February 17, 2015 - Updated on January 20, 2016

Call for ideological battle against those who condone free speech violations

Last weekend’s shooting attack on a Copenhagen café meeting in support of Charlie Hebdo is yet another sign of the determination of radical groups in their offensive against free speech. The media must respond by continuing to exercise their freedom of information.
After the 7 January attack in Paris, the 14 February twin attacks in Copenhagen and the many displays of violence in response to the “Je suis Charlie” movement, Reporters Without Borders insists on the need not to give ground on the right to free speech. All journalists, both professional and non-professional, must continue their work of providing news and information. Restricting their freedom of expression will not guarantee them better protection. “Today we are facing two threats,” Reporters Without Borders secretary-general Christophe Deloire said. “The first is the threat to freedom of expression, the threat of imposed restrictions and self-censorship. The second is the physical threat to the safety and lives of journalists and cartoonists. We must fight a battle on both fronts without letting one battle harm the other.” Ever since the controversy over Jylland Posten’s Mohammed cartoons in 2005, several cartoonists have lived under a constant threat from radical Islamist groups that accuse them of blasphemy.
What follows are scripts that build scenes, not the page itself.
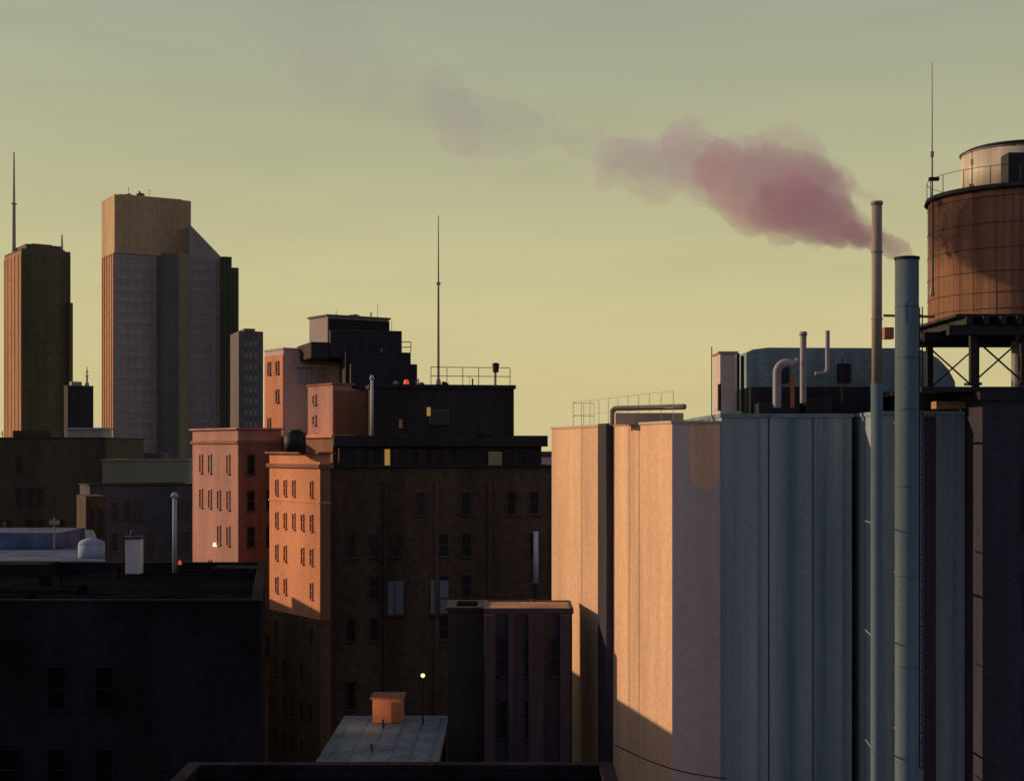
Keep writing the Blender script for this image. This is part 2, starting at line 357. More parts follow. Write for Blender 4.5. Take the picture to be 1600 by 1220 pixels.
q=fp[1]+u*(Ln*.915)+n*.35; cyl(T,'downpipe','white_paint',q.x,q.y,Z(915,d),Z(833,d),.2); cyl(T,'downpipe_lower','steel_dark',q.x,q.y,0,Z(915,d),.15)
f2=rect(None,530,846,d+2.2,10,13); z2=Z(680,d+2); prism(T,'attic_walls','stone_dark',f2,zr,z2-.9)
prism(T,'attic_cornice','stone_dark',offset(f2,.45),z2-.899,z2,.06)
windows(T,f2[1],f2[2],zr+.1,z2-.95,1,14,.4,.7,fm='brick_brown',fw=.06)
a=Acc(); uu,nn,L2=frame(f2[1],f2[2])
a.box(f2[1],uu,nn,L2*.22,L2*.22+.42,.12,.2,zr+.35,z2-1.1)
a.done(T,'lit_window','lamp_yellow'); a=Acc(); a.box(f2[1],uu,nn,L2*.73,L2*.73+1.1,.12,.4,zr+.3,z2-1.3); a.done(T,'awning','tower_olive')
f2b=rect(428,520,548,d+4,35); prism(T,'west_attic','brick_shade',f2b,zr,Z(684,d+4)); prism(T,'west_attic_cap','brick_orange',offset(f2b,.25),Z(684,d+4)+.01,Z(679,d+4),.03)
c=P(461,111.5); cyl(T,'roof_fan','steel_dark',c.x,c.y,Z(706,111),Z(676,111),.85); cyl(T,'roof_fan_cowl','steel_dark',c.x,c.y,Z(676,111)+.001,Z(671,111),.7,.4)
f3=rect(574,580,803,d+4,10); z3=Z(600,d+4); prism(T,'penthouse_walls','stone_dark',f3,z2,z3-.3); prism(T,'penthouse_coping','steel_dark',offset(f3,.15),z3-.299,z3)
u3,n3,L3=frame(f3[1],f3[2]); a=Acc(); a.box(f3[1],u3,n3,L3*.4,L3*.4+1.6,.0,.14,z2+.9,z2+2.1); a.done(T,'vent_louvre','tower_dark'); a=Acc()
for k in range(7): a.box(f3[1],u3,n3,L3*.4+.08,L3*.4+1.52,.141,.2,z2+1.0+k*.16,z2+1.06+k*.16)
a.done(T,'louvre_blades','steel_dark')
for q,zz in((.19,.6),(.385,1.6)):
    a=Acc(); a.box(f3[1],u3,n3,L3*q,L3*q+.28,.0,.25,z2+zz,z2+zz+.7); a.done(T,'wall_lantern','brick_orange' if q<.3 else 'lamp_yellow')
p=f3[1]+n3*.8; a=Acc(); a.rod((p.x,p.y,z2),(p.x,p.y,Z(592,d+3)),.12,10); a.rod((p.x,p.y,Z(592,d+3)),(p.x,p.y,Z(586,d+3)),.22,10,.1); a.done(T,'white_flue','white_paint',0,True)
rail(T,[f3[1]+(f3[2]-f3[1])*.42-n3*.5,f3[1]+(f3[2]-f3[1])*.98-n3*.5],z3,1.45,.03,'steel_dark',5)
p=f3[1]+(f3[2]-f3[1])*.875-n3*.3; a=Acc(); a.rod((p.x,p.y,z3),(p.x,p.y,z3+1.1),.06,8); a.rod((p.x,p.y,z3+1.05),(p.x,p.y,z3+1.75),.24,12,.3); a.rod((p.x,p.y,z3+1.75),(p.x,p.y,z3+1.85),.34,12,.1); a.done(T,'vent_cowl','steel_dark')
p=P(685,d+7); antenna(T,p.x,p.y,z3-.1,Z(337,d+7),.11,'steel_grey',cross=0)
p=P(635,d+4); a=Acc(); a.rod((p.x,p.y,z3),(p.x,p.y,z3+.35),.24,10,.15); a.done(T,'beacon','lamp_red')
clutter(T,f3,z3,9,.5,('steel_dark','steel_dark','steel_grey')); clutter(T,[f3[1]+n3*1.2,f3[1]+n3*1.9,f3[2]+n3*1.9,f3[2]+n3*1.2],z2,7,.45)
T=empty('stucco_building'); d=126
fp=rect(414,443,548,d,35); zt=Z(543,d); zr=body(T,'walls','stucco_mauve',fp,zt,h=.4,cap='stucco_mauve',capo=.1)
skin(T,fp[0],fp[1],0,zt-.6,'brick_orange','sun_tint_stucco',.06)  # orange over the stucco paints its sunlit face
w0,w1,_=frame(fp[0],fp[1]); windows(T,fp[0]+w1*.06,fp[1]+w1*.06,Z(685,d),zt-.5,3,2,.25,.4,fm='brick_shade',gl='glass_brick',skip=.3) 
u4,n4,L4=frame(fp[1],fp[2]); a=Acc(); a.box(fp[1],u4,n4,L4*.2,L4*.62,0,.15,Z(598,d),Z(574,d)); a.done(T,'glazed_screen','pale_blue'); a=Acc()
for k in range(6): a.box(fp[1],u4,n4,L4*(.2+.084*k)-.04,L4*(.2+.084*k)+.04,.151,.22,Z(598,d),Z(574,d))
a.box(fp[1],u4,n4,L4*.16,L4*.9,0,.3,Z(573,d),Z(568,d)); a.done(T,'screen_mullions','stucco_mauve'); clutter(T,fp,zr,6,.5)
T=empty('salmon_bulkhead'); d=119
fp=rect(481,520,584,d,35); zt=Z(598,d); body(T,'walls','brick_pink',fp,zt,z0=30,h=.3,cap='brick_shade')
windows(T,fp[0],fp[1],Z(672,d),zt-.5,2,2,.25,.4,fm='brick_pink',gl='glass_brick',skip=.3); a=Acc(); u5,n5,L5=frame(fp[1],fp[2]); a.box(fp[1],u5,n5,.15,L5-.1,0,.04,Z(700,d),zt-.6); a.done(T,'face_shade_skin','brick_shade')  # right face darkened by a painted shade skin
T=empty('rooftop_plant_room'); d=124
f=rect(483,512,608,d,35); prism(T,'upper_box','tower_mauve',f,Z(545,d),Z(494,d),.05); ring(T,'upper_cap','tower_dark',f,Z(494,d)+.001,Z(491,d),.12,.3)
u6,n6,L6=frame(f[1],f[2]); a=Acc(); a.box(f[1],u6,n6,.05,L6,0,.07,Z(545,d),Z(497,d)); a.done(T,'dark_shade_skin','stone_dark'); a=Acc()  # near-black skin paints the unlit face, left face stays grey
for k in range(9): a.box(f[1],u6,n6,.3,L6-.3,.071,.16,Z(540-k*5,d),Z(538.5-k*5,d))
a.done(T,'louvres','steel_dark'); clutter(T,f,Z(493,d),5,.5)
f=rect(None,486,622,d-1.5,20,6); prism(T,'middle_box','stone_dark',f,Z(561,d),Z(536,d),.05)
f=rect(None,516,628,d-1.2,12,5); prism(T,'side_unit','steel_dark',f,Z(561,d),Z(517,d),.05)
f=rect(None,540,642,d-3,12,6); prism(T,'lower_box','stone_dark',f,Z(640,d),Z(553,d),.05); rail(T,[f[1],f[2]],Z(553,d),.9,.035,'steel_dark',6); clutter(T,f,Z(553,d),6,.5)
f=rect(None,548,652,d-4,12,5); prism(T,'duct_box','steel_dark',f,Z(610,d),Z(572,d),.05)
for px,py in((590,474),(526,484),(612,500)): p=P(px,d+2); antenna(T,p.x,p.y,Z(560,d),Z(py,d+2),.045,'steel_dark')

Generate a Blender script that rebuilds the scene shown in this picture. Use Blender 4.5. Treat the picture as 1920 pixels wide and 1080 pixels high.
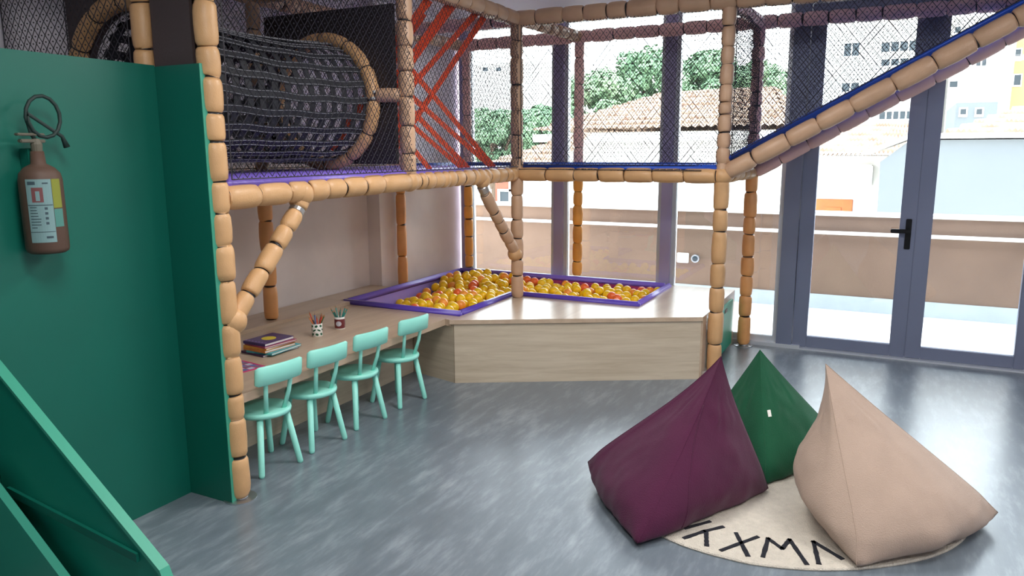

But freedom of expression is also targeted by governments that argue that some people abuse this freedom to make fun of religions and thereby stir up anger. Reporters Without Borders is strongly opposed to such political use of the defence of religion. “We live in a terrifying era in which enraged madmen may turn up at your doorstep and kill you because they regard you as guilty of blasphemy, a terrifying era in which cartoonists have to go around with a police escort,” Deloire said. “Police prevention and raids will not suffice. We must wage an ideological battle against those who condone free speech violations. Solidarity is now needed among European countries and all democracies not only to combat extremist groups but also to be firm with governments that propagate extremist ideologies that regard blasphemy as a crime.” Some governments now want tougher laws and changes to international law in order protect religious systems, although blasphemy charges are already used to silence all criticism in certain countries. This is the issue that Reporters Without Borders will raise at an event at the UN Human Rights Council on 10 March on the subject of “Freedom of expression and freedom of religion.”